Amanah Bantuan: Harta Suci yang Tak Boleh Dikhianati
Dalam Islam, amanah bukan sekadar kewajiban moral—ia adalah ikatan sakral antara manusia dan Sang Pencipta. Dana donasi bencana yang dikumpulkan dari masyarakat, baik dari kalangan mampu maupun tak mampu, lahir dari rasa empati, kepedulian, dan ketulusan hati. Banyak di antara para donatur justru berasal dari keluarga sederhana yang rela berkorban demi meringankan beban saudara seiman yang sedang tertimpa musibah.

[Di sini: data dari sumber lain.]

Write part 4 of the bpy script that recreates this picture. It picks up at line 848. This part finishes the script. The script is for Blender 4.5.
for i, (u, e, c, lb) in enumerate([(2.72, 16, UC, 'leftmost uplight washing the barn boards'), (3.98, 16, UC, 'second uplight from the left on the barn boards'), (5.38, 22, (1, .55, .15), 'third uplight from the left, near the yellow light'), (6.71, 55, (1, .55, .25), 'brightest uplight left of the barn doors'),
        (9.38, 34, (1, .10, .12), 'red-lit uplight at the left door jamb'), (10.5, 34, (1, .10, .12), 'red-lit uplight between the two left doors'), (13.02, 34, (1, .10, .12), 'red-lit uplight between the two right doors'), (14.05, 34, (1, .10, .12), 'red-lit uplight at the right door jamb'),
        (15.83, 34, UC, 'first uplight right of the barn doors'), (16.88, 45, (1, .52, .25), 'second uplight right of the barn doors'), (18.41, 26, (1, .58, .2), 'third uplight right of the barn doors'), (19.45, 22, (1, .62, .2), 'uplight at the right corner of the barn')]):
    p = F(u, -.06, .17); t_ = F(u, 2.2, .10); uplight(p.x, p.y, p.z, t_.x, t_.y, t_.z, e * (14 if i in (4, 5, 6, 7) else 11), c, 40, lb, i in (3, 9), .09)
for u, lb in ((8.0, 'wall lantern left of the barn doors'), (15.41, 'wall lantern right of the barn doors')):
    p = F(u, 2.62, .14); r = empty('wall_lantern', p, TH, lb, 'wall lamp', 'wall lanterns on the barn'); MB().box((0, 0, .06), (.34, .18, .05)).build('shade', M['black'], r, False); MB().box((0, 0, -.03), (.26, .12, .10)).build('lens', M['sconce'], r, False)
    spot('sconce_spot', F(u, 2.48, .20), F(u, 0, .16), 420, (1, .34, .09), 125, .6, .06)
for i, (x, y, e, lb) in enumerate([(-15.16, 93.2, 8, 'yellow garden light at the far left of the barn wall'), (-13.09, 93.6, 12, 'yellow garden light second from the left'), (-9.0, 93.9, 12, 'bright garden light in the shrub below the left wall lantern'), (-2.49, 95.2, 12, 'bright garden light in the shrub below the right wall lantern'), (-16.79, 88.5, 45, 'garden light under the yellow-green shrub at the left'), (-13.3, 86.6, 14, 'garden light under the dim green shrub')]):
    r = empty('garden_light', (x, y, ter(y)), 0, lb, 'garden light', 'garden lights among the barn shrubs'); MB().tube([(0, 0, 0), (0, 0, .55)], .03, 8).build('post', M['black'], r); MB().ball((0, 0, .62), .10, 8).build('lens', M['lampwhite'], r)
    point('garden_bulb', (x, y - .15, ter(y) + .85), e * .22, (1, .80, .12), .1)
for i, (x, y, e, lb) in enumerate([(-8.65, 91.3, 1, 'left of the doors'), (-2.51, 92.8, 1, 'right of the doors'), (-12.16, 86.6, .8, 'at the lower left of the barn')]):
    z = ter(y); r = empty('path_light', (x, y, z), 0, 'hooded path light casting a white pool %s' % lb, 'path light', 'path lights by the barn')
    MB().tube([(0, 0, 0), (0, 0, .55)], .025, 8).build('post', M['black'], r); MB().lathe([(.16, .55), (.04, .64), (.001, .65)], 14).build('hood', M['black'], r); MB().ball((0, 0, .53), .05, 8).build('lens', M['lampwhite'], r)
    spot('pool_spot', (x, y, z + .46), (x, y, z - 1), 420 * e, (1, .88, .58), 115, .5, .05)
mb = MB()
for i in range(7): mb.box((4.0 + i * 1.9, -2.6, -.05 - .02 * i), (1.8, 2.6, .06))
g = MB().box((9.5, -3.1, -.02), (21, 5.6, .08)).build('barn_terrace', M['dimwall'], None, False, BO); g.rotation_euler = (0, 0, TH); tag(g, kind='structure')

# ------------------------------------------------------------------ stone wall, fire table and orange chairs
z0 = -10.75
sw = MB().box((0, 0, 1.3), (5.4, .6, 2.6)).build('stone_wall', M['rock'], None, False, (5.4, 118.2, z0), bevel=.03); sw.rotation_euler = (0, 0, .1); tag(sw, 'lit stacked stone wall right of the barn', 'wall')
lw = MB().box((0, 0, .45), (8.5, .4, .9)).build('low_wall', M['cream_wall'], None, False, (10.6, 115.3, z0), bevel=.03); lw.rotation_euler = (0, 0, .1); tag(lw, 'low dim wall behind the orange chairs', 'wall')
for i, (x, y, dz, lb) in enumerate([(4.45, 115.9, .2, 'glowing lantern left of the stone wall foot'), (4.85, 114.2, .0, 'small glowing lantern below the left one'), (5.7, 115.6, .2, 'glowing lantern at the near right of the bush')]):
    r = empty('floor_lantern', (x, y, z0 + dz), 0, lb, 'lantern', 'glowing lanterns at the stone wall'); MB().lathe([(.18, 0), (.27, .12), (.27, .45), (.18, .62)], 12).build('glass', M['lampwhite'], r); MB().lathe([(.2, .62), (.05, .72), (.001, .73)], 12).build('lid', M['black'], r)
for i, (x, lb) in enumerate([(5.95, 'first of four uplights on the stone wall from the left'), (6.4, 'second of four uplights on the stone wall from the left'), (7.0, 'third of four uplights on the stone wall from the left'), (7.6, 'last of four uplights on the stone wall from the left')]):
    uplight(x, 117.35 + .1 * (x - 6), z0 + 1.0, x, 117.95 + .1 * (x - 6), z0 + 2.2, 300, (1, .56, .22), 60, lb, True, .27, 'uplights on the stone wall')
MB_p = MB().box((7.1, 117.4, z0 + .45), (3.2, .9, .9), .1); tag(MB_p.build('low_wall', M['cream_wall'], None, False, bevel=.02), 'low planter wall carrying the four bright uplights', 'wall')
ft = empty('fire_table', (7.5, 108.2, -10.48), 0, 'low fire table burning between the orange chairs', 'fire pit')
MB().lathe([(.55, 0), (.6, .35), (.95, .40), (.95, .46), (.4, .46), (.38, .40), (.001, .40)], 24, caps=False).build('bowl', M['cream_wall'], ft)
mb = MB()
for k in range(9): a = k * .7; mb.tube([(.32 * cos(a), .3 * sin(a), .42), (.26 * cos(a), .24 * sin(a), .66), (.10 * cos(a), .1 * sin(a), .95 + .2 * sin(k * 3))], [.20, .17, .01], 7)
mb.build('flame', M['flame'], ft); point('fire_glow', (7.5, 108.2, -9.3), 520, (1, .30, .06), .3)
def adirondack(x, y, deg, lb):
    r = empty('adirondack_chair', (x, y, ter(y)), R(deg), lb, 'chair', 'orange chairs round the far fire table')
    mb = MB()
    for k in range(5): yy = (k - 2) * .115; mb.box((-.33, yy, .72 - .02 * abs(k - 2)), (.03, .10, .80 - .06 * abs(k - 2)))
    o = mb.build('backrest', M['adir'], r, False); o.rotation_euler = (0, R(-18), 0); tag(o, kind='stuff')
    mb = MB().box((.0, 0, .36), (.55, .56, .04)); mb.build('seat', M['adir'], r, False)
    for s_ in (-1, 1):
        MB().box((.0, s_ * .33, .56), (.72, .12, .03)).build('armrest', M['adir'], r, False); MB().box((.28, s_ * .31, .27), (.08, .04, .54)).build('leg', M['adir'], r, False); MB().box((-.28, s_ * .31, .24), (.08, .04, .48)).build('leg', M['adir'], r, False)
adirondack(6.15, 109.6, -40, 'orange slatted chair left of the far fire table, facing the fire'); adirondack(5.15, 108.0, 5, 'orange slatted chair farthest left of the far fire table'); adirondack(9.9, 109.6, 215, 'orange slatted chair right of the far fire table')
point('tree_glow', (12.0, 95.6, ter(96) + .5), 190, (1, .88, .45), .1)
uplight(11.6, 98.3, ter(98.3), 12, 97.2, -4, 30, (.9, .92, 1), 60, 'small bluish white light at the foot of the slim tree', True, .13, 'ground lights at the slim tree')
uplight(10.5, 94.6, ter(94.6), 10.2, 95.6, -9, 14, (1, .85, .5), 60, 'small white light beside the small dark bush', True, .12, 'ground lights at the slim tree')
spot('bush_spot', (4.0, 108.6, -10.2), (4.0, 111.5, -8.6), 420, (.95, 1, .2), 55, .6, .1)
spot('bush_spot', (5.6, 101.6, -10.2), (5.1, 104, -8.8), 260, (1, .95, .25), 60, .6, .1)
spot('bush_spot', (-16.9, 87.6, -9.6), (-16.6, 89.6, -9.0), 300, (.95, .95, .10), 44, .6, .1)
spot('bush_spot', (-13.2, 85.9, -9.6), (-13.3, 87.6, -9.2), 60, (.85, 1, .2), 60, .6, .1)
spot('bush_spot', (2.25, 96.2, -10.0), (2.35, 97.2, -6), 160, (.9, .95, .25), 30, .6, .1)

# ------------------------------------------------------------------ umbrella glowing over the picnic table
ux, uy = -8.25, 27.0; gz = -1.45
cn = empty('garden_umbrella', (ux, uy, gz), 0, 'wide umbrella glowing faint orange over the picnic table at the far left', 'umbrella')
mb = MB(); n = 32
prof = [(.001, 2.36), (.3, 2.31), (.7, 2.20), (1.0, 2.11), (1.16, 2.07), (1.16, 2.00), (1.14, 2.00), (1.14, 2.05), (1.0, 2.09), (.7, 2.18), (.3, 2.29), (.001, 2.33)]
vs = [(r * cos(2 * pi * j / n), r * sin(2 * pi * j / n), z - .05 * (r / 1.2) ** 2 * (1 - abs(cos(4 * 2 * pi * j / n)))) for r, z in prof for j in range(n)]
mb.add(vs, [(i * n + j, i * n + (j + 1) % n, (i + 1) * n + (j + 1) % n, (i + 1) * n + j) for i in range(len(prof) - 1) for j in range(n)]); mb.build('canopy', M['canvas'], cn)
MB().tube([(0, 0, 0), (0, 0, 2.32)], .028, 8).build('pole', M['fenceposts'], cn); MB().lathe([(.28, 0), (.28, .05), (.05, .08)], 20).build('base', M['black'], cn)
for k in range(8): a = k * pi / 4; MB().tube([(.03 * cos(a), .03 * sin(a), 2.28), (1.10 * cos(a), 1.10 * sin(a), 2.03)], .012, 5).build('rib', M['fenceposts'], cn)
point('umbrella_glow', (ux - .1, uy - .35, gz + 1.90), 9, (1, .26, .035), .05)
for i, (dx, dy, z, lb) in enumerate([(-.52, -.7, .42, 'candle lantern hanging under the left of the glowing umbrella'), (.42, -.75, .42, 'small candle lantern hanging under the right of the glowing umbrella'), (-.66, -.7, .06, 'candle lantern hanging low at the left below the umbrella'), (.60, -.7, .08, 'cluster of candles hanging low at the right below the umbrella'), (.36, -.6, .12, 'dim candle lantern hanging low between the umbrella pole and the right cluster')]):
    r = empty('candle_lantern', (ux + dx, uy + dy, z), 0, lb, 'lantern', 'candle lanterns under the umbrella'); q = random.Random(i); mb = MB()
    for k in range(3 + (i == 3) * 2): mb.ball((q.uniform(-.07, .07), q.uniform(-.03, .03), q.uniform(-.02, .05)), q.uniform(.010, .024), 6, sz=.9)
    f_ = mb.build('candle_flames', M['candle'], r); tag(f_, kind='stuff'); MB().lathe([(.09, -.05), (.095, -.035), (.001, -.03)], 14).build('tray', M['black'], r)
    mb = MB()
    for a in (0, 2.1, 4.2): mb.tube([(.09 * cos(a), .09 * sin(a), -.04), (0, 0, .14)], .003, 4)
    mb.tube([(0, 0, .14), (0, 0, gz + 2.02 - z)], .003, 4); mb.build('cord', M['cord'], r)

Allah SWT berfirman dalam Surat An-Nisa ayat 58:
“Sesungguhnya Allah menyuruh kamu menyampaikan amanah kepada pemiliknya. Apabila kamu menetapkan hukum di antara manusia, hendaklah kamu tetapkan secara adil. Sesungguhnya Allah memberi pengajaran yang paling baik kepadamu. Sesungguhnya Allah Maha Mendengar lagi Maha Melihat.”
Ayat ini menjadi fondasi utama dalam menilai integritas setiap pihak yang terlibat dalam penyaluran bantuan. Menyalahgunakan dana bantuan bukan hanya tindakan korup, tapi juga mengonsumsi harta haram dan menghianati kepercayaan yang diberikan oleh jutaan hati yang peduli.
Kezaliman: Dosa Besar yang Mengundang Murka Ilahi
Kata “zalim” bukan sekadar label moral. Dalam terminologi Islam, kezaliman berarti meletakkan sesuatu bukan pada tempatnya, merampas hak orang lain, dan menciptakan ketidakadilan. Orang yang mengambil jatah bantuan korban bencana secara tidak sah adalah pelaku kezaliman nyata—dan dosa ini termasuk dalam kategori dosa besar.
Rasulullah SAW bersabda dalam hadis yang diriwayatkan oleh Imam Bukhari dan Muslim dari Abdullah bin Umar:
“Bertakwalah kalian kepada Allah dan jauhilah kezaliman, karena sesungguhnya kezaliman itu adalah kegelapan pada hari kiamat.”
Bayangkan betapa mengerikannya gambaran ini: di hari ketika seluruh manusia membutuhkan cahaya petunjuk, pelaku kezaliman justru terperangkap dalam kegelapan total—tanpa pelindung, tanpa penolong. Bahkan air mata korban yang dizalimi menjadi saksi di hadapan Allah.
Ancaman Azab bagi Pelaku Kezaliman
Allah SWT tidak hanya memperingatkan, tapi juga memberikan ancaman nyata terhadap para pelaku kezaliman. Dalam Surat Hud ayat 18, Allah berfirman:
“Siapakah yang lebih zalim daripada orang yang mengada-adakan suatu kebohongan terhadap Allah? Mereka itu akan dihadapkan kepada Tuhan mereka dan para saksi akan berkata, ‘Orang-orang inilah yang telah berbohong terhadap Tuhan mereka.’ Ketahuilah, laknat Allah (ditimpakan) kepada orang-orang zalim.”
Ayat ini menjadi peringatan keras: kezaliman tidak hanya merugikan korban di dunia, tapi juga mengundang laknat Ilahi di akhirat. Orang yang menyalahgunakan amanah bantuan bencana bukan hanya mencuri harta, tapi juga mencuri harapan, kepercayaan, dan masa depan para korban.
Sejarah mencatat bahwa bangsa-bangsa yang gemar berbuat zalim—baik secara individu maupun kolektif—selalu berakhir dengan kehancuran. Maka, sudah selayaknya kita semua, terlebih para pejabat dan penanggung jawab distribusi bantuan, senantiasa introspeksi dan menjaga amanah dengan penuh tanggung jawab.
Pintu Taubat Masih Terbuka Lebar
Namun, dalam kemurkaan-Nya, Allah tetap Maha Pengasih dan Maha Penyayang. Bagi siapa pun—entah oknum pemerintah, relawan, atau pihak ketiga—yang pernah terlibat dalam penyelewengan bantuan, masih ada kesempatan untuk bertaubat. Taubat yang tulus (taubat nasuha) tidak hanya meminta ampun, tetapi juga mengembalikan hak-hak yang telah dirampas.